The term redaction is also used to describe this process, though that term is more often used in literary contexts.
In some cases, sanitizing a classified document removes enough information to reduce the classification from a higher level to a lower one. For example, raw intelligence reports may contain highly classified information, like the identities of spies, that is removed before the reports are distributed outside the intelligence agency: the initial report may be classified as Top Secret while the sanitized report may be classified as Secret.
In other cases, like the U.S. National Security Agency's report on the USS Liberty incident (right), the report may be sanitized to remove all sensitive data, so that the report may be released to the general public.

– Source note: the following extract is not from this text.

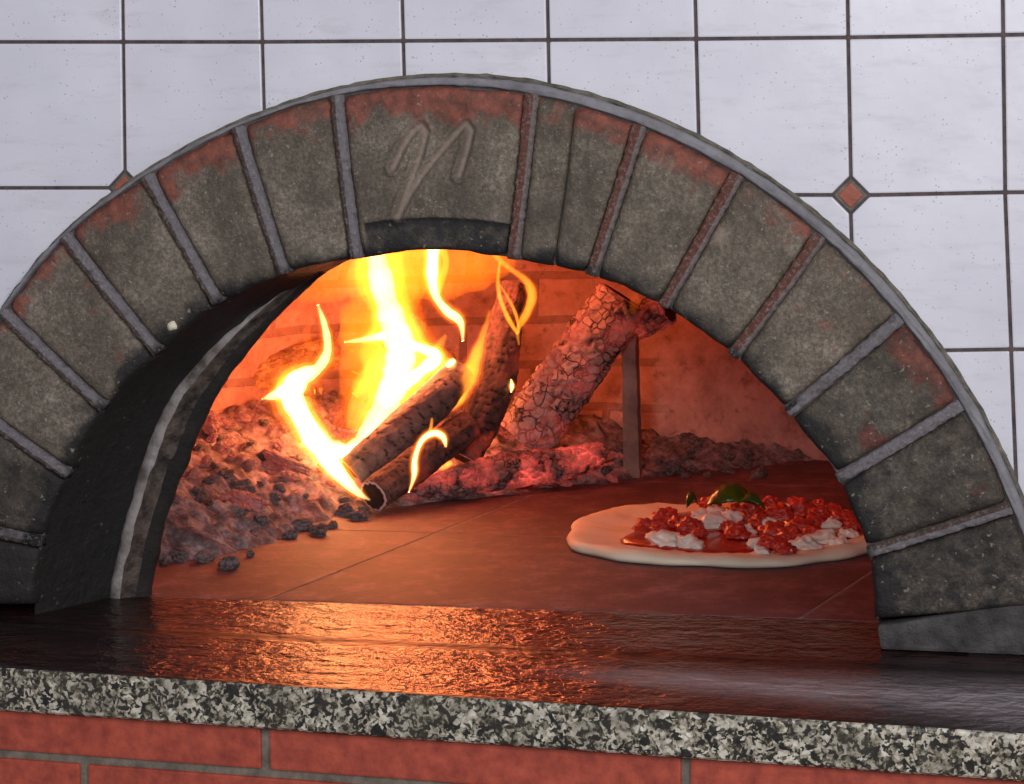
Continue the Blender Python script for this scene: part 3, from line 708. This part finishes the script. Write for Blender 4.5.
# ------------------------------------------------------------ logs
def log(path, rads, m, seed=0, crack=.12, ringf=0., cw=1., nu=64, nl=None, cellu=9., celll=26., bend=.0, endm=None, cap=True):
    # path: list of Vectors; charred surface cut into blocks by cracks (voronoi or rings)
    tot = sum((path[i+1]-path[i]).length for i in range(len(path)-1)); nl = nl or int(tot/.0028)
    V, F, mk = [], [], []
    def at(t):
        s = t*tot
        for i in range(len(path)-1):
            l = (path[i+1]-path[i]).length
            if s <= l or i == len(path)-2:
                q = s/l; return path[i].lerp(path[i+1], q), rads[i]*(1-q)+rads[i+1]*q
            s -= l
    for j in range(nl+1):
        t = j/nl; p, r_ = at(t); p2, _ = at(min(1, t+.04)); p1, _ = at(max(0, t-.04)); T = (p2-p1).normalized()
        A = T.orthogonal().normalized() if abs(T.z) > .95 else T.cross(Vector((0, 0, 1))).normalized(); B = T.cross(A)
        p = p+A*(.1*r_*math.sin(t*7+seed))
        for i in range(nu):
            a = 2*math.pi*i/nu; ca, sa = math.cos(a), math.sin(a)
            l = t*tot
            c1 = Vector((ca*r_*cellu*10, sa*r_*cellu*10, l*celll+seed))
            dd = noise.voronoi(c1)[0]; cr = (1-sstep(.02, .16, dd[1]-dd[0]))*(.35+.65*sstep(-.3, .3, fbm((ca*1.5, sa*1.5, l*14+seed), 1.3, 3)))*cw
            if ringf:
                ph = l*ringf+.9*fbm((ca*1.2, sa*1.2, l*8+seed), 1, 3); rg = abs((ph % 1)-.5)*2; cr = max(cr*.6, sstep(.80, .97, rg)*sstep(-.5, .1, fbm((ca*2.2, sa*2.2, l*30+seed*2), 1, 2)))
            blk = noise.cell(Vector((round(c1.x), round(c1.y), round(c1.z))))
            rr = r_*(1-crack*cr+.07*fbm((ca*2, sa*2, l*18+seed), 1, 4)+.03*(dd[0]*-1+.4)*cw+.035*fbm((ca*6, sa*6, l*130+seed), 1, 4)+.04*(noise.cell(c1*1.0+Vector((0, 0, 0)))-.5)*cw)
            V.append(p+(A*ca+B*sa)*rr); mk.append((cr, 0, 0))
        if j: F += [((j-1)*nu+i, (j-1)*nu+(i+1) % nu, j*nu+(i+1) % nu, j*nu+i) for i in range(nu)]
    mi = [0]*len(F)
    for e, j in ((0, 0), (1, nl)):
        p, r_ = at(e); p1, _ = at(.03 if e == 0 else .97); T = (p-p1).normalized()
        base = j*nu; prev = list(range(base, base+nu))
        cen = sum((V[t] for t in prev), Vector())/nu
        for s, dz, mm in ((.84, .02, 1), (.66, -.03, 2), (.25, -.10, 2)):
            n0 = len(V)
            for i in range(nu):
                V.append(cen+(V[base+i]-cen)*s*(1+.04*math.sin(i*5))+T*r_*dz); mk.append((0, 0, 0))
            F += [(prev[i], prev[(i+1) % nu], n0+(i+1) % nu, n0+i) for i in range(nu)]; mi += [mm if endm else 0]*nu; prev = list(range(n0, n0+nu))
        F.append(tuple(prev)); mi.append(2 if endm else 0)
    return V, F, mk, mi
def make_log(px, rpx, m, label, **k):
    path = [onY(x, y, Y) for x, y, Y in px]; rads = [r_*pxm(Y) for r_, (_, _, Y) in zip(rpx, px)]
    V, F, mk, mi = log(path, rads, m, endm=True, **k)
    o = obj('fire_log', V, F, m, mask=mk, mats=[M['endring'], M['endcore']], midx=mi)
    return tag(o, label, 'log')
make_log([(524, 438, 1.02), (560, 388, 1.03), (590, 345, 1.04), (622, 296, 1.05)], [33, 31, 31, 27], M['log_ash'],
         'thick ash-white charred log leaning up to the right against the iron post', seed=1, crack=.13, cellu=8.5, celll=58)
make_log([(566, 360, 1.13), (612, 330, 1.12), (668, 309, 1.10)], [22, 22, 17], M['log_ash'],
         'short grey log propped behind the top of the leaning ash-white log', seed=4.3, crack=.14, cellu=9, celll=58)
make_log([(352, 474, .80), (392, 440, .83), (436, 398, .87), (462, 370, .9)], [19, 20, 20, 17], M['log_grey'],
         'grey charred log lying under the tallest flame, upper of the two front logs', seed=2.2, crack=.07, ringf=62, cw=.25, cellu=5, celll=30)
make_log([(373, 496, .715), (400, 477, .765), (438, 447, .83), (470, 425, .87)], [17.5, 18, 18, 16], M['log_dark'],
         'black log with a pale round burnt end facing out at the front of the fire', seed=3.1, crack=.10, ringf=85, cw=.5)
make_log([(462, 458, .90), (478, 425, .92), (495, 385, .94), (503, 340, .96), (516, 285, .99)], [20, 21, 20, 19, 14], M['log_dark'],
         'upright black log ringed with cracks between the flames and the leaning log', seed=5.1, crack=.11, ringf=95, cw=.6)
make_log([(408, 497, .82), (455, 482, .86), (510, 470, .92), (560, 466, .97), (600, 452, 1.02)], [12, 17, 19, 18, 12], M['log_pink'],
         'crumbling pink-glowing ember log lying flat along the front of the ash', seed=6.4, crack=.22, cellu=8, celll=55)
make_log([(196, 408, 1.0), (240, 382, 1.03), (285, 366, 1.06), (335, 350, 1.1)], [17, 18, 17, 16], M['log_glow'],
         'orange-glowing charred log at the far left behind the iron rim', seed=7.7, crack=.18, ringf=60)
make_log([(228, 360, 1.14), (270, 332, 1.15), (310, 312, 1.16), (338, 292, 1.17)], [15, 20, 20, 14], M['log_glow'],
         'dim charred log stacked above the far-left glowing log', seed=8.8, crack=.2, cellu=7, celll=45)
make_log([(340, 440, .98), (360, 405, 1.0), (392, 350, 1.03), (420, 320, 1.05)], [14, 16, 17, 12], M['log_glow'],
         'burning log hidden behind the brightest flames', seed=9.9, crack=.2, ringf=70)
make_log([(405, 345, 1.06), (440, 360, 1.05), (470, 385, 1.0), (488, 402, .98)], [12, 14, 14, 11], M['log_dark'],
         'burning black log sloping down to the right behind the small bright flames', seed=10.4, crack=.2, ringf=80)

# iron post -----------------------------------------------------------
pt, pbm = onY(631, 352, 1.09), onZ(637, 474)
pbm = Vector((pbm.x, 1.09, ZF)); pt = onY(633, 334, 1.09)
V, F = [], []
wp = .0115
for k in range(25):
    t = k/24; c = pbm.lerp(Vector((pt.x-.004, 1.09, pt.z)), t)
    for sx, sy in ((-1, -1), (1, -1), (1, 1), (-1, 1)):
        V.append((c.x+sx*wp*(1-.15*t)+.0015*fbm((k*.5, sx, sy), 1, 2), c.y+sy*.012, c.z))
    if k: F += [((k-1)*4+i, (k-1)*4+(i+1) % 4, k*4+(i+1) % 4, k*4+i) for i in range(4)]
F += [(0, 1, 2, 3), (96, 97, 98, 99)]
o = obj('iron_post', V, F, M['post'], smooth=False); bevel_mesh(o, .002, 2)
tag(o, 'upright scorched iron post holding up the leaning log, standing in the ash', 'post')

# ------------------------------------------------------------ embers and coals (one of each kind, then copies)
def chunk_mesh(name, m, seed, flat=.7):
    bm = bmesh.new(); bmesh.ops.create_icosphere(bm, subdivisions=4, radius=1)
    cr = []
    for v in bm.verts:
        p = v.co.copy(); c = noise.voronoi(p*1.5+Vector((seed, 0, 0)))[0]
        k = 1-sstep(.02, .2, c[1]-c[0])
        f = 1+.35*fbm(p+Vector((seed, 3, 1)), 1.1, 3)-.16*k
        v.co = Vector((p.x*1.25, p.y*.85, p.z*flat))*f; cr.append((k, 0, 0))
    V = [v.co.copy() for v in bm.verts]; F = [tuple(v.index for v in f.verts) for f in bm.faces]; bm.free()
    o = obj(name, V, F, m, mask=cr); return o
emb = [chunk_mesh('ember', M['ember'], s) for s in (1.1, 4.2, 8.3)]
coal = [chunk_mesh('charcoal_lump', M['coal'], s) for s in (2.1, 5.2, 7.3)]
def put(protos, k, x, y, s, used, label, cat, group, dz=.15):
    p = protos[k % 3]
    if k % 3 in used: o = p.copy(); COL.objects.link(o)
    else: o = p; used.add(k % 3)
    h = max(0, heap(x, y)[0]); o.location = (x, y, ZF+h+s*dz+.001); o.scale = (s, s, s)
    o.rotation_euler = (random.uniform(-.5, .5), random.uniform(-.5, .5), random.uniform(0, 6.28))
    o['label'] = label; o['category'] = cat; o['group'] = group; return o
ue, uc = set(), set()
# ember positions by region of the fire bed
spots = []
rng = random.Random(11)
while len(spots) < 78:
    px, py = rng.uniform(195, 345), rng.uniform(400, 505)
    spots.append((px, py))
for i, (px, py) in enumerate(spots):
    # walk along the ray to the heap surface
    Y = .3; hit = None
    while Y < 1.3:
        v = onY(px, py, Y)
        if v.z < ZF+max(0, heap(v.x, Y)[0]): hit = v; break
        Y += .006
    if hit is None or (hit.x-DX)**2+(hit.y-DY)**2 > (DR-.03)**2: continue
    glow = rng.random() < sstep(520, 420, py)*.8+.08
    if glow: put(emb, i, hit.x, hit.y, rng.uniform(.006, .013), ue, 'glowing red ember among the ashes left of the flames', 'ember', 'embers in the left ash heap')
    else: put(coal, i, hit.x, hit.y, rng.uniform(.004, .008), uc, 'grey lump of burnt charcoal on the left ash heap', 'charcoal', 'charcoal lumps on the left ash heap')
for i, (px, py, s) in enumerate([(165, 556, .012), (180, 552, .02), (205, 553, .017), (228, 560, .022), (250, 548, .01), (262, 528, .018), (290, 530, .014), (300, 522, .02), (318, 527, .02), (333, 520, .012),
                                  (172, 535, .012), (240, 525, .015), (275, 512, .012), (345, 508, .02), (358, 512, .016), (365, 506, .014)]):
    v = onZ(px, py, ZF+.01)
    put(coal, i, v.x, v.y, s*.62, uc, 'dark charcoal lump at the front foot of the ash heap', 'charcoal', 'charcoal lumps at the foot of the heap', .3)
for i, (px, py, s) in enumerate([(425, 492, .017), (440, 498, .014), (420, 503, .012), (455, 496, .013), (470, 480, .016), (445, 478, .02), (500, 492, .014), (540, 484, .014), (565, 470, .012), (585, 465, .014), (598, 462, .012), (610, 458, .012),
                                  (410, 488, .012), (480, 498, .012), (432, 482, .016), (520, 440, .018), (505, 450, .02), (490, 462, .018), (540, 455, .014), (612, 466, .010), (575, 458, .012)]):
    v = onZ(px, py, ZF+.022)
    if heap(v.x, v.y)[1] < .0: continue
    put(emb, i, v.x, v.y, s*.72, ue, 'glowing pink ember under the fallen ember log', 'ember', 'embers around the fallen log', .5)
for i in range(34):
    px, py = rng.uniform(600, 775), 0; py = rng.uniform(440, 474)-(px-600)*.02
    v = onZ(px, py, ZF+.01)
    if (v.x-DX)**2+(v.y-DY)**2 > (DR-.02)**2: continue
    put(coal, i, v.x, v.y, rng.uniform(.005, .011), uc, 'small grey cinder in the ash beside the iron post', 'cinder', 'cinders by the post', .3)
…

As is suggested by the USS Liberty report, paper documents are sanitized by covering the classified and sensitive portions so that they do not show when the document is reproduced.
Electronic documents are more difficult to sanitize. Users generally rely on commercial word processing programs, like Microsoft Word, to edit out the sensitive information. Unfortunately, these products do not always show the user all of the information stored in a file, so it is possible that a file may still contain sensitive information. This makes it difficult to reliably implement multilevel security systems in which computer users of differing security clearances may share documents.
[The Challenge of Multilevel Security] gives an example of a sanitization failure caused by unexpected behavior in Microsoft Word's change tracking feature.
In May, 2005, the US military published a report on the death of Nicola Calipari, an Italian secret agent, at a US military checkpoint in Iraq. The report was published in Adobe PDF format and had apparently been sanitized using commercial word processing tools. Shortly thereafter, readers discovered that the blocked-out portions could be retrieved using simple cut and paste operations on the posted document ([reported by the BBC]).
At the end of 2005, the NSA released [a report] giving recommendations on how to safely sanitize a Microsoft Word document.
On May 24, 2006, lawyers for the communications service provider AT&T filed a [legal brief] regarding their cooperation with domestic wiretapping by the NSA. Text on pages 12 through 14 of the Adobe PDF document were blacked out in an attempt to sanitize the document, but the hidden text could be retrieved using cut and paste.